• [SHORT TASK]: Write out the opening lines of the data word for word, up to and including the line with "sm = sh.modifiers.new('thickness', 'SOLIDIFY');", and leave every picture and every later line out.

• [DATA BLOCK]:

start

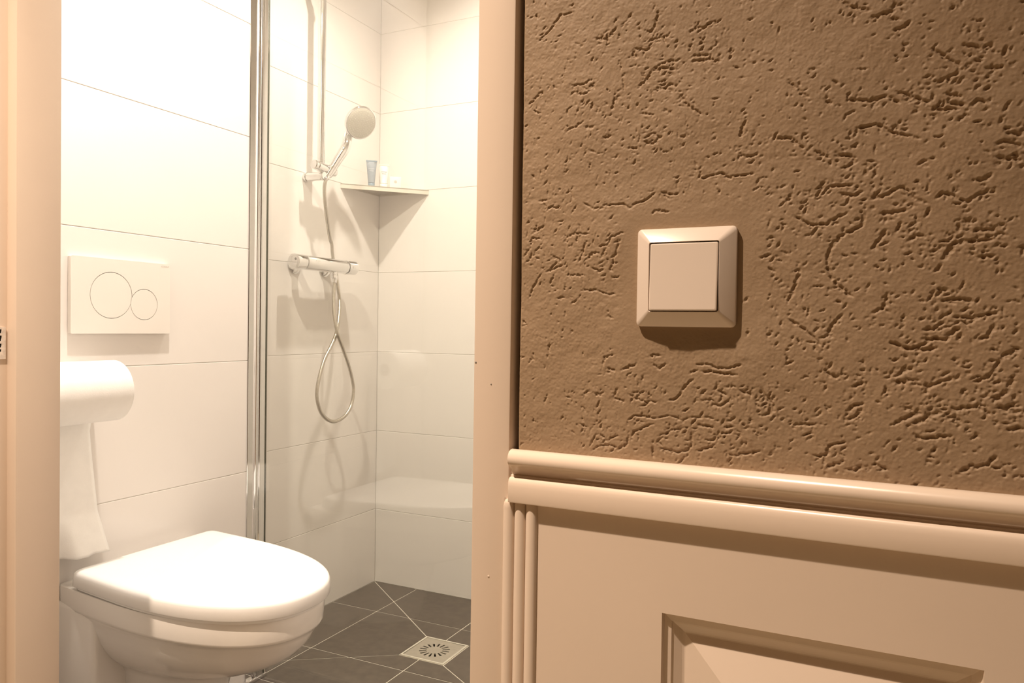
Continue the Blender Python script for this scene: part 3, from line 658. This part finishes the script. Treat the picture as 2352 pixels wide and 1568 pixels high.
sm = sh.modifiers.new('thickness', 'SOLIDIFY'); sm.thickness = 0.0003; sm.offset = 1

# ------------------------------------------------------------------ shower rail
BX, BY = XS+0.065, 1.347
rail = thing('shower_rail', (XS, BY, 1.45), 'vertical chrome shower rail with sliding hand-shower holder on the tiled wall', 'shower rail')
obj('bar', cyl(bmesh.new(), (BX, BY, 1.452), (0, 0, 1), 0.0122, 0.628, 0.002), M['chrome'], rail, True)
for z in (1.4645, 2.062):
    bm = bmesh.new(); lathe(bm, (XS+0.0005, BY, z), (1, 0, 0), [(0, 0.0150), (0.002, 0.0160), (0.010, 0.0160), (0.012, 0.0142), (0.060, 0.0142), (0.078, 0.0142), (0.081, 0.0125)], 28)
    obj('wall_bracket', bm, M['chrome'], rail, True)
bm = bmesh.new(); lathe(bm, (BX+0.004, 1.306, 1.4955), (0.03, 1, -0.085), [(0, 0.0130), (0.002, 0.0150), (0.010, 0.0150), (0.011, 0.0135), (0.014, 0.0135), (0.016, 0.0158), (0.098, 0.0158), (0.102, 0.0140)], 28)
sl = obj('slider', bm, M['chrome'], rail, True)
P0 = Vector((-1.6386, 1.3785, 1.487)); HC = Vector((-1.5686, 1.4464, 1.652)); HN = Vector((0.80, -0.36, -0.48)).normalized()
hd = (HC-P0).normalized()
bm = bmesh.new(); lathe(bm, P0-hd*0.022, hd, [(0, 0.0105), (0.002, 0.0130), (0.034, 0.0160), (0.037, 0.0152)], 28)
obj('cone_holder', bm, M['chrome'], sl, True)

hand = thing('hand_shower', P0, 'chrome hand shower with round grey spray face, resting in the rail holder', 'hand shower')
rad = (HC-P0) - HN*((HC-P0).dot(HN)); rad.normalize()
neck = HC - rad*0.040 - HN*0.0125
pts = catmull([P0-hd*0.016, P0+hd*0.045, P0+hd*0.095-HN*0.003, neck-rad*0.018-HN*0.004, neck, HC-rad*0.012-HN*0.013], 0.004)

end

• [ANSWER TO THE EXERCISE]:
Continue the Blender Python script for this scene: part 3, from line 658. This part finishes the script. Treat the picture as 2352 pixels wide and 1568 pixels high.
sm = sh.modifiers.new('thickness', 'SOLIDIFY'); sm.thickness = 0.0003; sm.offset = 1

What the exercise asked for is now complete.